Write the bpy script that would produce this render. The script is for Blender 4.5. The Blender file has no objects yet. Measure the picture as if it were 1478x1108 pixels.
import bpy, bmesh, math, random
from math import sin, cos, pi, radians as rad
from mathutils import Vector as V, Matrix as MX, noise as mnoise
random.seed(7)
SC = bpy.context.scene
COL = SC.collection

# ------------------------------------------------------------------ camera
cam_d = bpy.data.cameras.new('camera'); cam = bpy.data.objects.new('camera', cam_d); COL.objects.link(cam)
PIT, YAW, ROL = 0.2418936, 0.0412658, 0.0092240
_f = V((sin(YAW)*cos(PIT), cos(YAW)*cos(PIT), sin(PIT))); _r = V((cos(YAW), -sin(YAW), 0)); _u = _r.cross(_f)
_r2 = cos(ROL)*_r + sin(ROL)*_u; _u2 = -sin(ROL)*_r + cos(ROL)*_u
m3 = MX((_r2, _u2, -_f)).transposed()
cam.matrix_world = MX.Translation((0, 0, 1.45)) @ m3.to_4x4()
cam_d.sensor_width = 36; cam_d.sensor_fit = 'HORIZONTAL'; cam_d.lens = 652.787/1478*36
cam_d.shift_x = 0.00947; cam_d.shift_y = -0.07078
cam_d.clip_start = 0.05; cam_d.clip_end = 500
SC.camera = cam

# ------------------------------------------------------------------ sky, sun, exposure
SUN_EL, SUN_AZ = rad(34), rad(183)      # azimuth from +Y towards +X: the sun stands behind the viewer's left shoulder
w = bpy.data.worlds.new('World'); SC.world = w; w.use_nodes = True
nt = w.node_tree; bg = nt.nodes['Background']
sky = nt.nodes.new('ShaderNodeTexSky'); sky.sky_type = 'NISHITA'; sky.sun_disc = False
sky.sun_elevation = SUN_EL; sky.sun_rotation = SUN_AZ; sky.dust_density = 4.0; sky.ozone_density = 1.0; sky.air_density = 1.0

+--

#### STATED GOAL:
Your task is to quote the listing above word for word.

#### TASK RESPONSE:
Write the bpy script that would produce this render. The script is for Blender 4.5. The Blender file has no objects yet. Measure the picture as if it were 1478x1108 pixels.
import bpy, bmesh, math, random
from math import sin, cos, pi, radians as rad
from mathutils import Vector as V, Matrix as MX, noise as mnoise
random.seed(7)
SC = bpy.context.scene
COL = SC.collection

# ------------------------------------------------------------------ camera
cam_d = bpy.data.cameras.new('camera'); cam = bpy.data.objects.new('camera', cam_d); COL.objects.link(cam)
PIT, YAW, ROL = 0.2418936, 0.0412658, 0.0092240
_f = V((sin(YAW)*cos(PIT), cos(YAW)*cos(PIT), sin(PIT))); _r = V((cos(YAW), -sin(YAW), 0)); _u = _r.cross(_f)
_r2 = cos(ROL)*_r + sin(ROL)*_u; _u2 = -sin(ROL)*_r + cos(ROL)*_u
m3 = MX((_r2, _u2, -_f)).transposed()
cam.matrix_world = MX.Translation((0, 0, 1.45)) @ m3.to_4x4()
cam_d.sensor_width = 36; cam_d.sensor_fit = 'HORIZONTAL'; cam_d.lens = 652.787/1478*36
cam_d.shift_x = 0.00947; cam_d.shift_y = -0.07078
cam_d.clip_start = 0.05; cam_d.clip_end = 500
SC.camera = cam

# ------------------------------------------------------------------ sky, sun, exposure
SUN_EL, SUN_AZ = rad(34), rad(183)      # azimuth from +Y towards +X: the sun stands behind the viewer's left shoulder
w = bpy.data.worlds.new('World'); SC.world = w; w.use_nodes = True
nt = w.node_tree; bg = nt.nodes['Background']
sky = nt.nodes.new('ShaderNodeTexSky'); sky.sky_type = 'NISHITA'; sky.sun_disc = False
sky.sun_elevation = SUN_EL; sky.sun_rotation = SUN_AZ; sky.dust_density = 4.0; sky.ozone_density = 1.0; sky.air_density = 1.0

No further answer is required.